Khoa Võ

Here’s Why You’re Responsible For Everything That Hurt You

When someone else’s words sear your core like poison darts, it’s not your fault. When someone manipulates you like putty, takes advantage of your good nature, it’s also not your fault. But it is your fault if you continue to let these things happen. It is your responsibility, and only yours, to heal the damage inflicted by others, to cut ties with that which no longer serves you.

Perception is our power. It allows us to see ourselves as victims or warriors. It can make our traumas cyclical or choke them out of existence. The choice is always ours.

If someone robs your house, despite your best intentions to keep your doors locked, the robbery is not your fault. The aftermath of that robbery, however, is your responsibility. You must not only look into replacing the items that were taken, but you must alter the way you live in order to minimize the risk of it happening again. You might install security cameras around your house, you might change your locks, you might even briefly consider moving to a safer neighborhood. To do nothing would put you at risk of another burglary, and so it’s your duty to make sure this doesn’t happen.
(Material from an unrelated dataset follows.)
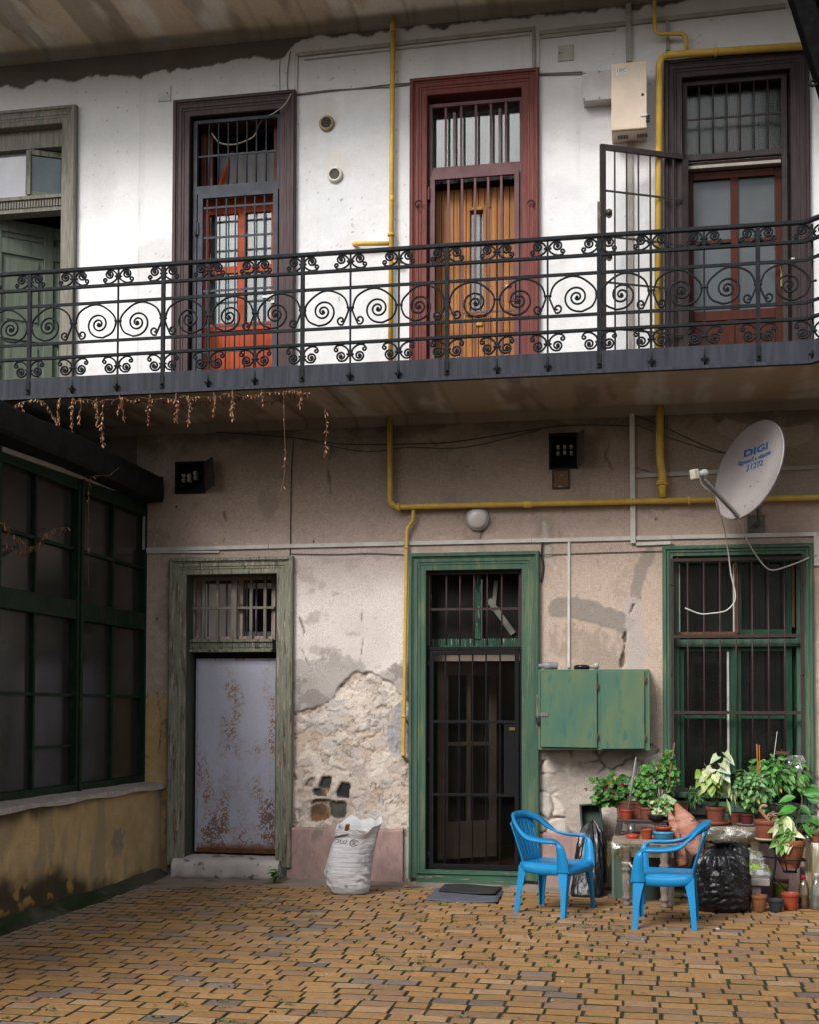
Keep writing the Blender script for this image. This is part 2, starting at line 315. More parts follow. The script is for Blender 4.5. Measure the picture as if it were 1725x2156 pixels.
# ---------------------------------------------------------------- ground
def flat(name, mat, x0, x1, y0, y1, z, kind='structure'):
    m = MB(); m.add([(x0,y0,z),(x1,y0,z),(x1,y1,z),(x0,y1,z)], [(0,1,2,3)]); return tag(m.build(name, mat), kind=kind)
flat('ground', joint_m, -60, 60, -70, 8, -.001)
def paving():
    m = MB(); row = 0; y = -.02; px, py = .1955, .128
    while y > -9.2:
        off = (row % 2)*px*.5 + U(-.012, .012); x = -4.6+off
        while x < 4.2:
            w_ = px-.019+U(-.007, .005); d_ = py-.022+U(-.006, .005)
            if R() < .035: w_ *= .55
            cx, cy = x+w_/2, y-d_/2; wet = float(sst(-1.6, .8, cx)*sst(-1.2, -2.2, cy))
            n = float(fbm(cx, cy, .7, 3, 4))
            z = .0065+U(-.0015, .0025)+.005*(n-.5); tx, ty = U(-.008, .008), U(-.008, .008)
            k = U(.84, 1.12)*(.86+.28*n); q = R()
            c = [.315*k, .175*k, .069*k]
            if q < .035+.06*(cx < -1.5): g = U(.13, .18)*k; c = [g*1.2, g*.92, g*.74]
            elif q < .28: c = [.26*k, .155*k, .085*k]
            elif q < .36: c = [.34*k, .21*k, .11*k]
            dst = float(sst(-.85+.35*n, -.25+.3*n, cy + .25*max(0, -3-cx)*0)); dst = max(dst, .9*float(sst(.55, .15, cx+4.29-.0*cy)))
            dst *= .85
            dc = (.25, .2, .155); c = [a*(1-dst)+b*dst for a, b in zip(c, dc)]
            c = [a*(1-.12*wet) for a in c]
            m.c = tuple(c); hb = .02; ch = .0035
            def ring(i, zz):
                j = lambda: U(-.002, .002)
                return [(x+i+j(), y-d_+i+j(), zz-tx*w_-ty*-d_/2), (x+w_-i+j(), y-d_+i+j(), zz+tx*w_/2), (x+w_-i+j(), y-i+j(), zz+tx*w_/2), (x+i+j(), y-i+j(), zz-tx*w_/2)]
            v = ring(0, z-hb) + ring(0, z-ch) + ring(ch, z)
            if cx < -4.27 : x += px; continue
            q4 = lambda a: (a, a+1 if a % 4 < 3 else a-3, a+5 if a % 4 < 3 else a+1, a+4)
            m.add(v, [(8,9,10,11)]); o = len(m.v)-12; cc = m.c; gm_ = float(sst(.45, .6, fbm(cx, cy, .9, 3, 6)))
            for a in range(8):
                m.c = tuple(x_*.72 for x_ in cc) if a > 3 else (.030-.006*gm_, .026+.018*gm_, .019-.009*gm_); m.f.append(tuple(o+i for i in q4(a))); m.sm.append(False); m.mi.append(0); m.fc.append(m.c)  # side faces take the shade-darkened joint colour, greener where mossy
            x += w_+U(.009, .020)
        y -= py+U(-.004, .004); row += 1
    m.c = None
    return tag(m.build('paving', brick_m), kind='structure')
paving()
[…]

When people hurt us, it’s the same thing. We might have been careless with those whom we trusted—for whom we left the doors of our hearts unlocked—but that doesn’t mean we should allow ample opportunities for history to repeat itself. We can’t be held accountable for a first offense, but by the third and fourth, we should be. Because we failed to detect the patterns of mistreatment and therefore failed to change our own behavior and trajectory.
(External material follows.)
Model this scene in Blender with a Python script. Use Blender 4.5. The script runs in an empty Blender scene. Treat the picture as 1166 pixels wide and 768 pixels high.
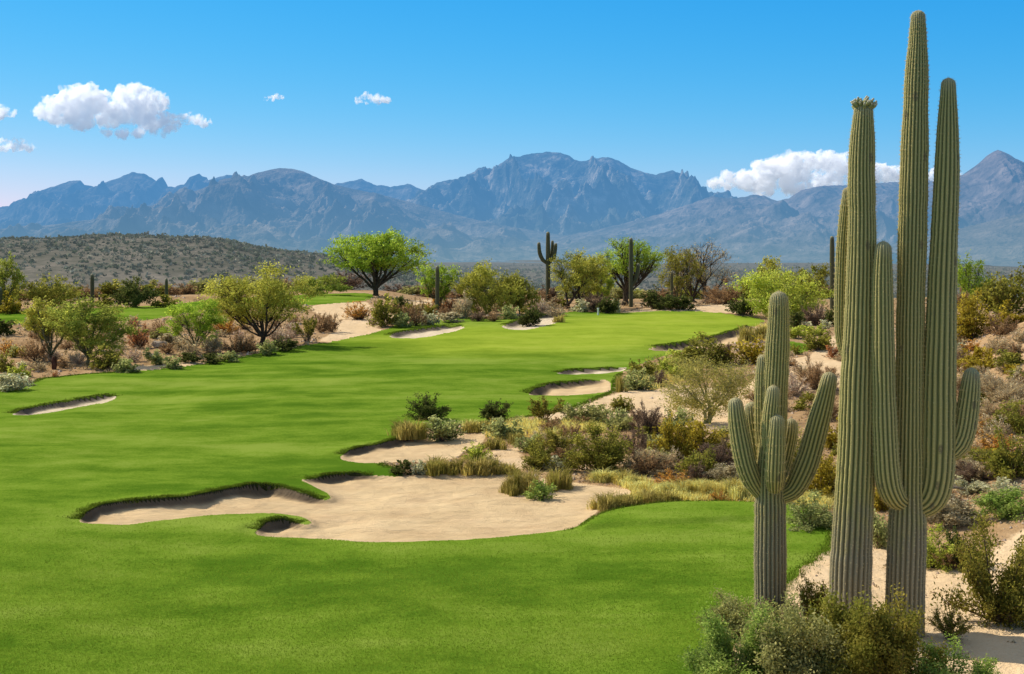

Similar to how we can’t rely on others to save us, we must always be the ones to come to our own rescue. We must be the ones to stitch our lives back together, even if we weren’t the ones who shattered them in the first place. Every little girl arrives at this bitter realization eventually when she finally grasps that it’s not her prince who will save her but an older and wiser version of herself.

The family you were born into is not your fault. The people you surround yourself with on a daily basis are. We are only as informed as our inner circle. To reach beyond their opinions, their doctrines, it is our responsibility to cross the threshold from acquainted to unacquainted territory. We must shake hands with those who think differently from us. Whose dogmas differ from the ones that were carved into our skulls since birth. This is no easy task, to blaze a new trail, but the message remains the same, and it is our responsibility to change course nevertheless.

To assume we’re in control of life’s tribulations is an illusion. But to assume we’re not in control of how we allow these tribulations to graze our aura is an even greater illusion. Robberies will always happen, but that doesn’t mean we always need to be victims of them. People will continue to hurt you for what may seem like no reason at all, but you can always pull yourself out of the rubble.

The problem is, we sometimes like to tread in the whitecaps of our own misery. And that’s because of how we’re choosing to perceive our reality. We may tell ourselves stories that sound like, “Everyone is always out to get me,” or “I’m not worthy of love.” These self-told lies are exactly how we keep ourselves stuck in the very cycles we blame others for keeping us in. A word of advice: The morning after you discover your house has been ransacked, do not, all of a sudden, convince yourself you deserved the outcome all along. Doing so could very well attract another break-in.

A thought or an idea can be replaced almost as quickly as it was formed. You can recreate your entire persona and even summon a new tribe. You decide whether or not to accept these very words as truth. You decide when to take action (if at all). Only you, no one else, are responsible for your own destiny.